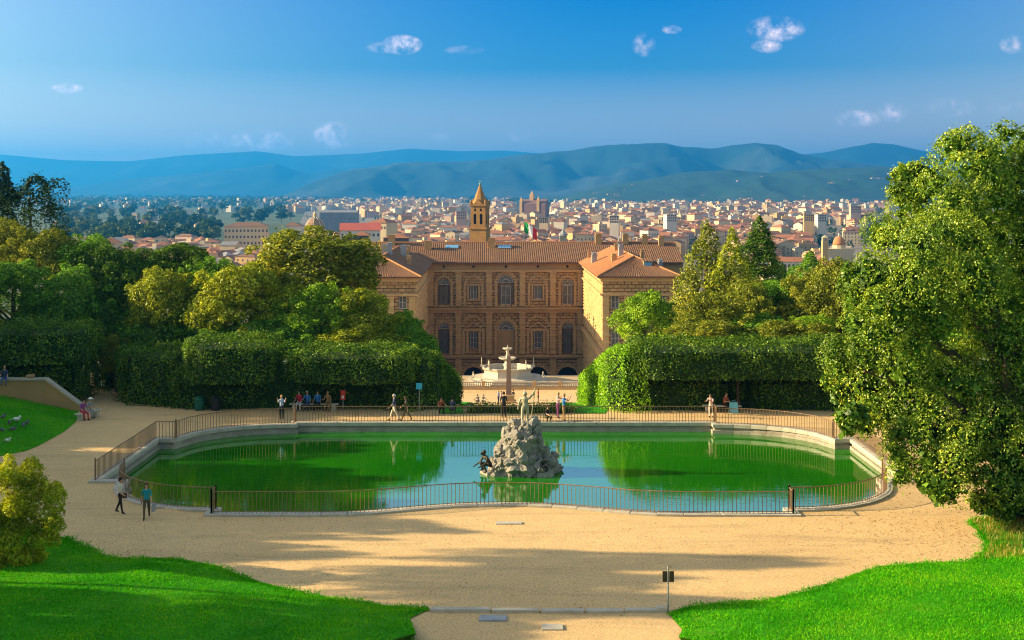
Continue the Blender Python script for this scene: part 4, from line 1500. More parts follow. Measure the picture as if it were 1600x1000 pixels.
# ------------------------------------------------------------------ foliage
BARK = pm('bark', (0.12, 0.08, 0.045), (0.07, 0.045, 0.028), 2.5, 0.95, 0.8, 9, 0.05)
LF = {
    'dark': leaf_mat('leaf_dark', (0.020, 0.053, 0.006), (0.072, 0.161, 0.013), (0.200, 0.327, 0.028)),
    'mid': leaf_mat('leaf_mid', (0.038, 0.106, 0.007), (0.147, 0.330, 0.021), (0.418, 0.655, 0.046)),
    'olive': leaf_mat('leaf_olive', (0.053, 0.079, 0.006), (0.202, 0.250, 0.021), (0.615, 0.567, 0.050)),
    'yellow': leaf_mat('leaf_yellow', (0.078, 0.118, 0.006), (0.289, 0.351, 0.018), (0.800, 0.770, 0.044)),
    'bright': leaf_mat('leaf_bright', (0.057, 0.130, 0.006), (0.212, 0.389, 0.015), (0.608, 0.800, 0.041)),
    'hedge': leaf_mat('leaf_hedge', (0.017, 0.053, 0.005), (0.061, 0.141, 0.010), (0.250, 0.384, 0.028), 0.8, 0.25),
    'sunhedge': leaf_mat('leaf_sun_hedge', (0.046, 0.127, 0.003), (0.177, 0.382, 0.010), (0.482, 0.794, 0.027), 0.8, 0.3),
    'oak': leaf_mat('leaf_oak', (0.030, 0.068, 0.004), (0.155, 0.276, 0.017), (0.662, 0.738, 0.073), 0.5, 0.3, 0.03),
    'gold': leaf_mat('leaf_gold', (0.110, 0.129, 0.004), (0.368, 0.402, 0.010), (0.648, 0.708, 0.028), 0.9, 0.35),
    'cypress': leaf_mat('leaf_cypress', (0.012, 0.033, 0.009), (0.027, 0.063, 0.015), (0.063, 0.105, 0.027)),
}
COREM = pm('hedge_core', (0.022, 0.050, 0.008), (0.012, 0.030, 0.005), 2, 1.0)


def rand_dirs(g, n):
    v = g.normal(size=(n, 3))
    return v / np.linalg.norm(v, axis=1, keepdims=True)


def leaf_quads(g, pos, nrm, size, aspect=0.5):
    """one folded diamond leaf at every point"""
    n = len(pos)
    t = np.cross(nrm, rand_dirs(g, n))
    t /= np.maximum(1e-6, np.linalg.norm(t, axis=1, keepdims=True))
    b = np.cross(nrm, t)
    s = (size * g.uniform(0.6, 1.35, n))[:, None]
    v = np.empty((n, 4, 3))
    v[:, 0] = pos - t * s * 0.5
    v[:, 1] = pos + b * s * aspect * 0.5 + nrm * s * 0.12
    v[:, 2] = pos + t * s * 0.5 - nrm * s * 0.10
    v[:, 3] = pos - b * s * aspect * 0.5 + nrm * s * 0.12
    return v.reshape(-1, 3)


def blob_leaves(g, c, r, n, size, inner=0.62, spread=0.2, up=0.25):
    """leaves on the shells of many overlapping clumps, none deep inside"""
    c, r = np.asarray(c, float), np.asarray(r, float)
    if r.ndim == 1: r = np.repeat(r[:, None], 3, 1)
    w = (r[:, 0] * r[:, 2]); w = w / w.sum()
    k = g.choice(len(c), int(n * 1.5), p=w)
    d = rand_dirs(g, len(k))
    d[:, 2] = np.where((d[:, 2] < -0.35) & (g.random(len(k)) < 0.6), -d[:, 2], d[:, 2])
    rad = 1 - np.abs(g.normal(0, spread, len(k))) + (g.random(len(k)) < 0.12) * g.uniform(0, 0.38, len(k))
    p = c[k] + d * r[k] * rad[:, None]
    order = np.argsort(p[:, 0])
    ps = p[order]
    keep_s = np.ones(len(p), bool)
    for j in range(len(c)):
        lo, hi = np.searchsorted(ps[:, 0], (c[j, 0] - r[j, 0] * inner, c[j, 0] + r[j, 0] * inner))
        q = (ps[lo:hi] - c[j]) / r[j]
        keep_s[lo:hi] &= np.einsum('ij,ij->i', q, q) >= inner * inner
    keep = np.empty(len(p), bool)
    keep[order] = keep_s
    p, d = p[keep][:n], d[keep][:n]
    nr = d * 0.7 + rand_dirs(g, len(p)) * 0.75 + np.array([0, 0, up])
    nr /= np.linalg.norm(nr, axis=1, keepdims=True)
    return leaf_quads(g, p, nr, size)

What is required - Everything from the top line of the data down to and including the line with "return v / np.linalg.norm(v, axis=1, keepdims=True)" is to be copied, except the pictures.

Solution to this problem -
Continue the Blender Python script for this scene: part 4, from line 1500. More parts follow. Measure the picture as if it were 1600x1000 pixels.
# ------------------------------------------------------------------ foliage
BARK = pm('bark', (0.12, 0.08, 0.045), (0.07, 0.045, 0.028), 2.5, 0.95, 0.8, 9, 0.05)
LF = {
    'dark': leaf_mat('leaf_dark', (0.020, 0.053, 0.006), (0.072, 0.161, 0.013), (0.200, 0.327, 0.028)),
    'mid': leaf_mat('leaf_mid', (0.038, 0.106, 0.007), (0.147, 0.330, 0.021), (0.418, 0.655, 0.046)),
    'olive': leaf_mat('leaf_olive', (0.053, 0.079, 0.006), (0.202, 0.250, 0.021), (0.615, 0.567, 0.050)),
    'yellow': leaf_mat('leaf_yellow', (0.078, 0.118, 0.006), (0.289, 0.351, 0.018), (0.800, 0.770, 0.044)),
    'bright': leaf_mat('leaf_bright', (0.057, 0.130, 0.006), (0.212, 0.389, 0.015), (0.608, 0.800, 0.041)),
    'hedge': leaf_mat('leaf_hedge', (0.017, 0.053, 0.005), (0.061, 0.141, 0.010), (0.250, 0.384, 0.028), 0.8, 0.25),
    'sunhedge': leaf_mat('leaf_sun_hedge', (0.046, 0.127, 0.003), (0.177, 0.382, 0.010), (0.482, 0.794, 0.027), 0.8, 0.3),
    'oak': leaf_mat('leaf_oak', (0.030, 0.068, 0.004), (0.155, 0.276, 0.017), (0.662, 0.738, 0.073), 0.5, 0.3, 0.03),
    'gold': leaf_mat('leaf_gold', (0.110, 0.129, 0.004), (0.368, 0.402, 0.010), (0.648, 0.708, 0.028), 0.9, 0.35),
    'cypress': leaf_mat('leaf_cypress', (0.012, 0.033, 0.009), (0.027, 0.063, 0.015), (0.063, 0.105, 0.027)),
}
COREM = pm('hedge_core', (0.022, 0.050, 0.008), (0.012, 0.030, 0.005), 2, 1.0)


def rand_dirs(g, n):
    v = g.normal(size=(n, 3))
    return v / np.linalg.norm(v, axis=1, keepdims=True)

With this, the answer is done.